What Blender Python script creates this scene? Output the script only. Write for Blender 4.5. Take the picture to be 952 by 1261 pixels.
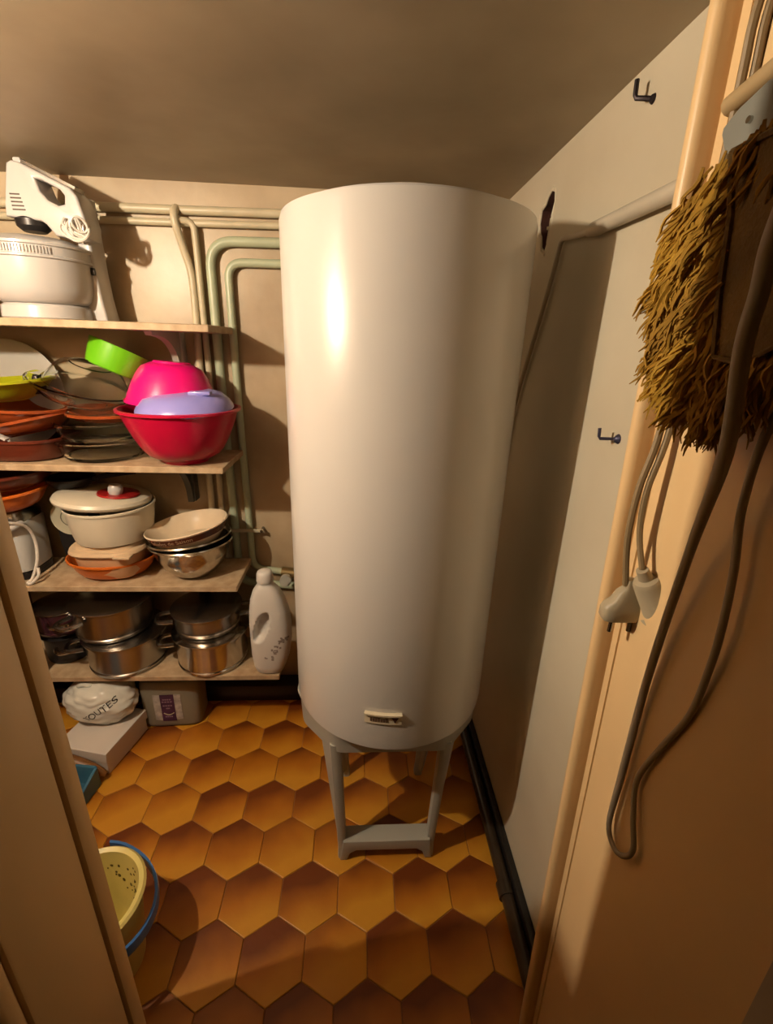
import bpy, bmesh, math, random
from mathutils import Vector, Matrix, noise

# ------------------------------------------------------------------ set-up
for o in list(bpy.data.objects):
    bpy.data.objects.remove(o)
scn = bpy.context.scene
C = scn.collection
S = 0.77                       # plan units -> metres (hexagonal tile side = 0.1 plan units = 77 mm)

# camera: wide phone lens held in the doorway, tilted down about 20 degrees
cam_d = bpy.data.cameras.new('camera')
cam_d.sensor_fit = 'HORIZONTAL'
cam_d.sensor_width = 36.0
cam_d.lens = 559.727 / 952.0 * 36.0
cam_d.clip_start = 0.01
cam = bpy.data.objects.new('camera', cam_d)
C.objects.link(cam)
pitch, roll, yaw = 0.352784, 0.0336943, -0.0629261
cp, sp = math.cos(pitch), math.sin(pitch)
R0, U0, F0 = Vector((1, 0, 0)), Vector((0, sp, cp)), Vector((0, cp, -sp))
R1 = R0 * math.cos(roll) + U0 * math.sin(roll)
U1 = U0 * math.cos(roll) - R0 * math.sin(roll)
rz = Matrix.Rotation(yaw, 3, 'Z')
R1, U1, F1 = rz @ R1, rz @ U1, rz @ F0
cm = Matrix((R1, U1, -F1)).transposed().to_4x4()
cm.translation = Vector((0, 0, 1.586)) * S
cam.matrix_world = cm
scn.camera = cam

# dim warm light of the hallway behind the camera
world = bpy.data.worlds.new('hallway')
scn.world = world
world.use_nodes = True
bg = world.node_tree.nodes['Background']
bg.inputs['Color'].default_value = (1.0, 0.47, 0.10, 1)
bg.inputs['Strength'].default_value = 0.018

BULB_POS = (-1.10, 0.515, 1.94)
BULB_STRENGTH = 7300.0
BULB_COLOR = (1.0, 0.84, 0.63)
vs = scn.view_settings
vs.view_transform = 'Standard'
vs.look = 'None'
vs.exposure = 0.03
vs.gamma = 1.0
vs.use_curve_mapping = False

rnd = random.Random(7)

# ------------------------------------------------------------------ materials
MATS = {}


def M(name, col, rough=0.5, metal=0.0, var=0.12, vscale=5.0, bump=0.0, bscale=60.0, coat=0.0,
      trans=0.0, spec=0.5, ior=1.45, col2=None, stretch=None, detail=4.0, alpha=1.0):
    if name in MATS:
        return MATS[name]
    m = bpy.data.materials.new(name)
    m.use_nodes = True
    nt = m.node_tree
    b = nt.nodes['Principled BSDF']
    b.inputs['Roughness'].default_value = rough
    b.inputs['Metallic'].default_value = metal
    b.inputs['Coat Weight'].default_value = coat
    b.inputs['Coat Roughness'].default_value = 0.3 if 'plaster' in name or 'ceiling' in name else 0.08
    b.inputs['Transmission Weight'].default_value = trans
    b.inputs['Specular IOR Level'].default_value = spec
    b.inputs['IOR'].default_value = ior
    tc = nt.nodes.new('ShaderNodeTexCoord')
    mp = nt.nodes.new('ShaderNodeMapping')
    nt.links.new(tc.outputs['Object'], mp.inputs['Vector'])
    if stretch:
        mp.inputs['Scale'].default_value = stretch
    nz = nt.nodes.new('ShaderNodeTexNoise')
    nz.inputs['Scale'].default_value = vscale
    nz.inputs['Detail'].default_value = detail
    nt.links.new(mp.outputs['Vector'], nz.inputs['Vector'])
    rp = nt.nodes.new('ShaderNodeValToRGB')
    c2 = col2 if col2 else tuple(c * (1 - var * 1.6) for c in col)
    c1 = tuple(min(1, c * (1 + var * 0.4)) for c in col)
    rp.color_ramp.elements[0].position = 0.3
    rp.color_ramp.elements[0].color = (*c2, 1)
    rp.color_ramp.elements[1].position = 0.7
    rp.color_ramp.elements[1].color = (*c1, 1)
    nt.links.new(nz.outputs['Fac'], rp.inputs['Fac'])
    nt.links.new(rp.outputs['Color'], b.inputs['Base Color'])
    if bump:
        n2 = nt.nodes.new('ShaderNodeTexNoise')
        n2.inputs['Scale'].default_value = bscale
        n2.inputs['Detail'].default_value = 5
        nt.links.new(mp.outputs['Vector'], n2.inputs['Vector'])
        bp = nt.nodes.new('ShaderNodeBump')
        bp.inputs['Strength'].default_value = bump
        bp.inputs['Distance'].default_value = 0.01
        nt.links.new(n2.outputs['Fac'], bp.inputs['Height'])
        nt.links.new(bp.outputs['Normal'], b.inputs['Normal'])
    MATS[name] = m
    return m


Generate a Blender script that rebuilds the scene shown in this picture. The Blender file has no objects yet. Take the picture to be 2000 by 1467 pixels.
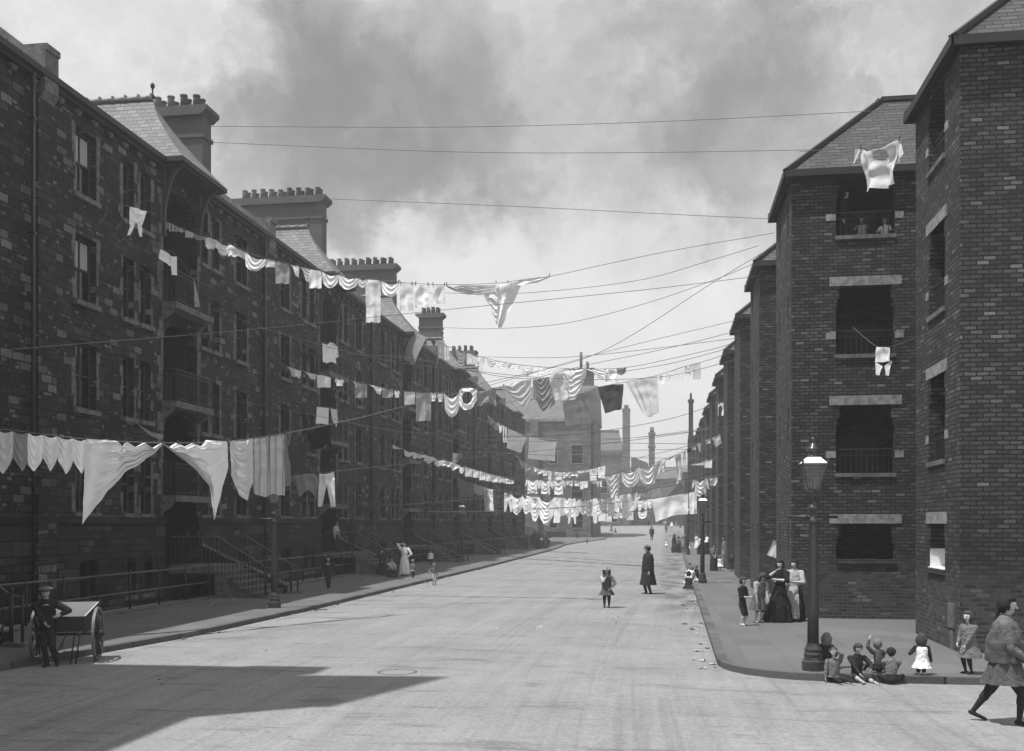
import bpy, math, random
import numpy as np
from mathutils import Vector, Matrix, noise as mnoise
random.seed(7)
R = math.radians
S = bpy.context.scene
col = S.collection

# ------------------------------------------------------------------ camera
TH = math.atan(300 / 2000); CT, ST = math.cos(TH), math.sin(TH); F = 2000.0; CAMZ = 2.6; HZ = 1021.0
cd = bpy.data.cameras.new('camera'); cam = bpy.data.objects.new('camera', cd); col.objects.link(cam)
cam.location = (0, 0, CAMZ); cam.rotation_euler = (R(90), 0, TH)
cd.lens = 36; cd.sensor_width = 36; cd.sensor_fit = 'HORIZONTAL'; cd.shift_y = (HZ - 733.5) / 2000
cd.clip_start = 0.1; cd.clip_end = 3000
S.camera = cam

# ------------------------------------------------------------------ sky and sun
SUNV = Vector((0.31, 0.22, -1.0)).normalized()      # the way the light travels
SUN_EL = math.asin(-SUNV.z)
SUN_AZ = math.atan2(-SUNV.x, -SUNV.y)               # measured from +Y towards +X
S.view_settings.view_transform = 'Standard'
S.view_settings.look = 'None'
S.view_settings.exposure = 1.28
S.view_settings.gamma = 1


class N:
    """small helper round a node tree"""
    def __init__(s, nt):
        s.nt = nt
        for n in list(nt.nodes): nt.nodes.remove(n)
    def n(s, t, **kw):
        nd = s.nt.nodes.new(t)
        for k, v in kw.items():
            if k.startswith('i_'):
                key = k[2:]
                key = int(key) if key.isdigit() else key.replace('_', ' ')
                s.set(nd.inputs[key], v)
            else: setattr(nd, k, v)
        return nd
    def set(s, sock, v):
        if isinstance(v, bpy.types.NodeSocket): s.nt.links.new(v, sock)
        elif isinstance(v, bpy.types.Node): s.nt.links.new(v.outputs[0], sock)
        else: sock.default_value = v
    def math(s, op, a, b=None, c=None, clamp=False):
        nd = s.nt.nodes.new('ShaderNodeMath'); nd.operation = op; nd.use_clamp = clamp
        s.set(nd.inputs[0], a)
        if b is not None: s.set(nd.inputs[1], b)
        if c is not None: s.set(nd.inputs[2], c)
        return nd.outputs[0]
    def vmath(s, op, a, b=None, out=0):
        nd = s.nt.nodes.new('ShaderNodeVectorMath'); nd.operation = op
        s.set(nd.inputs[0], a)
        if b is not None: s.set(nd.inputs[1], b)
        return nd.outputs[out]
    def ramp(s, fac, pts):
        nd = s.nt.nodes.new('ShaderNodeValToRGB'); s.set(nd.inputs[0], fac)
        e = nd.color_ramp.elements
        while len(e) < len(pts): e.new(0.5)
        for el, (p, c) in zip(e, pts):
            el.position = p; el.color = (c, c, c, 1)
        return nd.outputs[0]
    def mix(s, f, a, b):
        nd = s.nt.nodes.new('ShaderNodeMix'); nd.data_type = 'FLOAT'
        s.set(nd.inputs[0], f); s.set(nd.inputs[2], a); s.set(nd.inputs[3], b)
        return nd.outputs[0]
    def noise(s, vec, scale, detail=4, rough=.55, dist=0, out=0):
        nd = s.nt.nodes.new('ShaderNodeTexNoise')
        if vec is not None: s.set(nd.inputs['Vector'], vec)
        nd.inputs['Scale'].default_value = scale; nd.inputs['Detail'].default_value = detail
        nd.inputs['Roughness'].default_value = rough; nd.inputs['Distortion'].default_value = dist
        return nd.outputs[out]
    def bw(s, c):
        nd = s.nt.nodes.new('ShaderNodeRGBToBW'); s.set(nd.inputs[0], c); return nd.outputs[0]
    def comb(s, x, y, z):
        nd = s.nt.nodes.new('ShaderNodeCombineXYZ')
        for i, v in enumerate((x, y, z)): s.set(nd.inputs[i], v)
        return nd.outputs[0]
    def sep(s, v):
        nd = s.nt.nodes.new('ShaderNodeSeparateXYZ'); s.set(nd.inputs[0], v); return nd.outputs


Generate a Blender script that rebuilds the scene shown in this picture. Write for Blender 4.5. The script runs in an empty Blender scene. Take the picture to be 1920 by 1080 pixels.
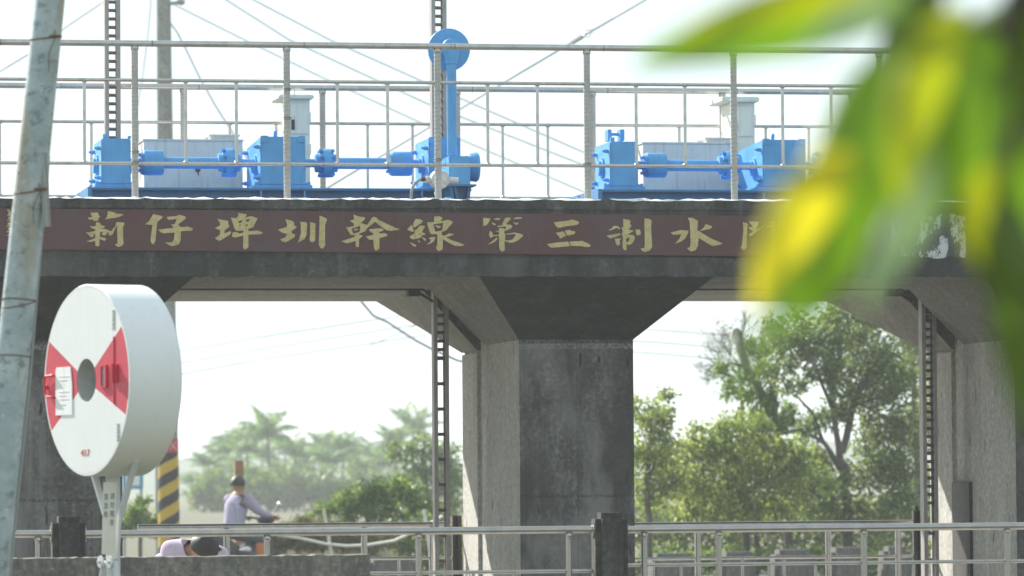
import bpy, bmesh, math, random
import numpy as np
from mathutils import Vector, Matrix
from mathutils.geometry import tessellate_polygon
random.seed(7); RNG = np.random.default_rng(7)
SC = bpy.context.scene
COL = SC.collection
# ------------------------------------------------------------------ camera
FPX, YAW, ROLL, EYE, DIST = 8800.0, math.atan(1660.0 / 8800.0), 0.0075, 1.45, 33.2
PITCH = math.atan(360.0 / FPX)
CAM = Vector((-math.sin(YAW) * DIST, -math.cos(YAW) * DIST, EYE))
FWD0 = Vector((math.sin(YAW), math.cos(YAW), 0)); RIGHT0 = Vector((math.cos(YAW), -math.sin(YAW), 0))
FWD = (FWD0 * math.cos(PITCH) + Vector((0, 0, 1)) * math.sin(PITCH)).normalized()
UP0 = RIGHT0.cross(FWD)
CR = RIGHT0 * math.cos(ROLL) - UP0 * math.sin(ROLL)
CU = RIGHT0 * math.sin(ROLL) + UP0 * math.cos(ROLL)
cd = bpy.data.cameras.new('camera'); cam = bpy.data.objects.new('camera', cd); COL.objects.link(cam)
cam.matrix_world = Matrix(((CR.x, CU.x, -FWD.x, CAM.x), (CR.y, CU.y, -FWD.y, CAM.y), (CR.z, CU.z, -FWD.z, CAM.z), (0, 0, 0, 1)))
cd.sensor_width = 36.0; cd.lens = FPX / 1920 * 36.0
cd.clip_start = 0.1; cd.clip_end = 6000
cd.dof.use_dof = True; cd.dof.focus_distance = 30.5; cd.dof.aperture_fstop = 5.0
SC.camera = cam
# ------------------------------------------------------------------ world, sun, exposure
SUN = Vector((-0.42, 0.72, 0.56)).normalized()
w = bpy.data.worlds.new('World'); SC.world = w; w.use_nodes = True
nt = w.node_tree
sky = nt.nodes.new('ShaderNodeTexSky'); sky.sky_type = 'NISHITA'; sky.sun_disc = False
sky.sun_elevation = math.asin(SUN.z); sky.sun_rotation = math.atan2(SUN.x, SUN.y)
sky.air_density = 1.0; sky.dust_density = 1.2; sky.ozone_density = 1.0
hsv = nt.nodes.new('ShaderNodeHueSaturation'); hsv.inputs['Saturation'].default_value = 0.5; nt.links.new(sky.outputs[0], hsv.inputs['Color'])
gam = nt.nodes.new('ShaderNodeGamma'); gam.inputs[1].default_value = 0.2; nt.links.new(hsv.outputs[0], gam.inputs[0])      # evenly hazy white sky
mul = nt.nodes.new('ShaderNodeMix'); mul.data_type = 'RGBA'; mul.blend_type = 'MULTIPLY'; mul.inputs[0].default_value = 1.0; mul.inputs[7].default_value = (2.14, 2.52, 2.63, 1)
nt.links.new(gam.outputs[0], mul.inputs[6]); nt.links.new(mul.outputs[2], nt.nodes['Background'].inputs[0]); nt.nodes['Background'].inputs[1].default_value = 0.15
sd = bpy.data.lights.new('sun', 'SUN'); sd.energy = 5.0; sd.angle = math.radians(0.6); sd.color = (1.0, 0.95, 0.86)
so = bpy.data.objects.new('sun', sd); COL.objects.link(so); so.rotation_euler = SUN.to_track_quat('Z', 'Y').to_euler()
SC.view_settings.view_transform = 'Standard'; SC.view_settings.look = 'None'; SC.view_settings.gamma = 1.0
SC.view_settings.exposure = 0.95
SC.cycles.max_bounces = 8; SC.cycles.volume_bounces = 1; SC.cycles.use_denoising = True
SC.cycles.transparent_max_bounces = 8
# ------------------------------------------------------------------ measuring helpers
def ray(px, py): return (FWD * FPX + CR * (px - 960) - CU * (py - 540)) / FPX
def onY(px, py, Y):
    r = ray(px, py); return CAM + r * ((Y - CAM.y) / r.y)
def at(px, py, d): return CAM + ray(px, py) * d
def onZ(px, Y, Z):                # X of the pixel column px on plane Y, at height Z
    X = 0.0
    for _ in range(3):
        p = Vector((X, Y, Z)) - CAM
        dz = p.dot(FWD); qx = 960 + FPX * p.dot(CR) / dz
        X += (px - qx) * dz / FPX / 0.98
    return X
def ppm(d): return FPX / d
# ------------------------------------------------------------------ mesh builder
WL = {}
class MB:
    def __init__(s): s.v = []; s.f = []; s.m = []; s.mi = 0
    def add(s, v, f):
        o = len(s.v); s.v += [tuple(q) for q in v]
        for q in f: s.f.append(tuple(i + o for i in q)); s.m.append(s.mi)
        return s
    def box(s, x0, x1, y0, y1, z0, z1):
        x0, x1 = min(x0, x1), max(x0, x1); y0, y1 = min(y0, y1), max(y0, y1); z0, z1 = min(z0, z1), max(z0, z1)
        return s.hexa([(x0, y0, z0), (x1, y0, z0), (x1, y1, z0), (x0, y1, z0)], [(x0, y0, z1), (x1, y0, z1), (x1, y1, z1), (x0, y1, z1)])
    def hexa(s, b, t):
        return s.add(list(b) + list(t), [(3, 2, 1, 0), (4, 5, 6, 7), (0, 1, 5, 4), (1, 2, 6, 5), (2, 3, 7, 6), (3, 0, 4, 7)])
    def tube(s, pts, r, n=12, cap=True):
        pts = [Vector(p) for p in pts]; k = len(pts)
        rr = list(r) if isinstance(r, (list, tuple)) else [r] * k
        vs = []; prev = None
        for i, p in enumerate(pts):
            d = (pts[min(i + 1, k - 1)] - pts[max(i - 1, 0)]).normalized()
            if prev is None: a = d.orthogonal().normalized()
            else:
                a = prev - d * prev.dot(d)
                a = a.normalized() if a.length > 1e-6 else d.orthogonal().normalized()
            prev = a; b = d.cross(a)
            for j in range(n):
                t = 2 * math.pi * j / n
                vs.append(p + (a * math.cos(t) + b * math.sin(t)) * rr[i])
        fs = [(i * n + j, i * n + (j + 1) % n, (i + 1) * n + (j + 1) % n, (i + 1) * n + j) for i in range(k - 1) for j in range(n)]
        if cap: fs += [tuple(range(n - 1, -1, -1)), tuple((k - 1) * n + j for j in range(n))]
        return s.add(vs, fs)
    def lathe(s, prof, c, axis=(0, 0, 1), n=24):     # prof: (distance along axis, radius)
        ax = Vector(axis).normalized(); c = Vector(c)
        return s.tube_prof([(c + ax * h, max(r, 1e-4)) for h, r in prof], ax, n)
    def tube_prof(s, pr, ax, n):
        a = ax.orthogonal().normalized(); b = ax.cross(a); vs = []
        for p, r in pr:
            for j in range(n):
                t = 2 * math.pi * j / n; vs.append(p + (a * math.cos(t) + b * math.sin(t)) * r)
        k = len(pr)
        fs = [(i * n + j, i * n + (j + 1) % n, (i + 1) * n + (j + 1) % n, (i + 1) * n + j) for i in range(k - 1) for j in range(n)]
        fs += [tuple(range(n - 1, -1, -1)), tuple((k - 1) * n + j for j in range(n))]
        return s.add(vs, fs)
    def sphere(s, c, r, n=12, m=8):
        rx, ry, rz = r if isinstance(r, (tuple, list)) else (r, r, r); c = Vector(c)
        vs = [c + Vector((0, 0, -rz))]
        for i in range(1, m):
            t = math.pi * i / m - math.pi / 2
            for j in range(n):
                a = 2 * math.pi * j / n
                vs.append(c + Vector((rx * math.cos(t) * math.cos(a), ry * math.cos(t) * math.sin(a), rz * math.sin(t))))
        vs.append(c + Vector((0, 0, rz))); L = len(vs) - 1
        fs = [(0, 1 + (j + 1) % n, 1 + j) for j in range(n)]
        for i in range(m - 2):
            for j in range(n):
                a = 1 + i * n + j; b = 1 + i * n + (j + 1) % n; fs.append((a, b, b + n, a + n))
        fs += [(L, 1 + (m - 2) * n + j, 1 + (m - 2) * n + (j + 1) % n) for j in range(n)]
        return s.add(vs, fs)
    def plate(s, polys, fn, th):                      # polys: outline + holes in 2D; fn maps (x,y,0..1) to 3D
        flat = [q for p in polys for q in p]
        tri = tessellate_polygon([[Vector((q[0], q[1], 0)) for q in p] for p in polys])
        n = len(flat)
        vs = [fn(q[0], q[1], 0) for q in flat] + [fn(q[0], q[1], th) for q in flat]
        fs = [tuple(t) for t in tri] + [tuple(i + n for i in reversed(t)) for t in tri]
        o = 0
        for p in polys:
            k = len(p)
            for i in range(k):
                a, b = o + i, o + (i + 1) % k; fs.append((a, b, b + n, a + n))
            o += k
        return s.add(vs, fs)
    def build(s, name, mat, parent=None, base=None, smooth=None, bevel=0, local=False):
        off = Vector((0, 0, 0))
        if not local:
            if parent is not None: off = WL.get(parent.name, Vector((0, 0, 0)))
            elif base is not None: off = Vector(base)
        me = bpy.data.meshes.new(name)
        me.from_pydata([(q[0] - off.x, q[1] - off.y, q[2] - off.z) for q in s.v], [], s.f)
        bm = bmesh.new(); bm.from_mesh(me); bmesh.ops.recalc_face_normals(bm, faces=bm.faces)
        if bevel:
            es = [e for e in bm.edges if len(e.link_faces) == 2 and e.calc_face_angle(0) > 0.6]
            bmesh.ops.bevel(bm, geom=es, offset=bevel, segments=2, affect='EDGES', clamp_overlap=True)
        bm.to_mesh(me); bm.free()
        mats = mat if isinstance(mat, (list, tuple)) else [mat]
        for q in mats: me.materials.append(q)
        if len(mats) > 1 and not bevel:
            for p, i in zip(me.polygons, s.m): p.material_index = i
        if smooth is not None:
            for p in me.polygons: p.use_smooth = True
            me.set_sharp_from_angle(angle=math.radians(smooth))
        o = bpy.data.objects.new(name, me); COL.objects.link(o)
        if parent is not None: o.parent = parent
        elif base is not None and not local: o.location = base
        WL[o.name] = off
        return o
def tag(o, label, cat, group=None, kind=None):
    if label: o['label'] = label
    if cat: o['category'] = cat
    if group: o['group'] = group
    if kind: o['kind'] = kind
    return o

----

- What is being asked: Above are records; repeat only the lines from the line with "by 1467 pixels." through the line with "col = S.collection", and leave pictures out.

- Exercise solution:
Generate a Blender script that rebuilds the scene shown in this picture. The Blender file has no objects yet. Take the picture to be 2000 by 1467 pixels.
import bpy, math, random
import numpy as np
from mathutils import Vector, Matrix, noise as mnoise
random.seed(7)
R = math.radians
S = bpy.context.scene
col = S.collection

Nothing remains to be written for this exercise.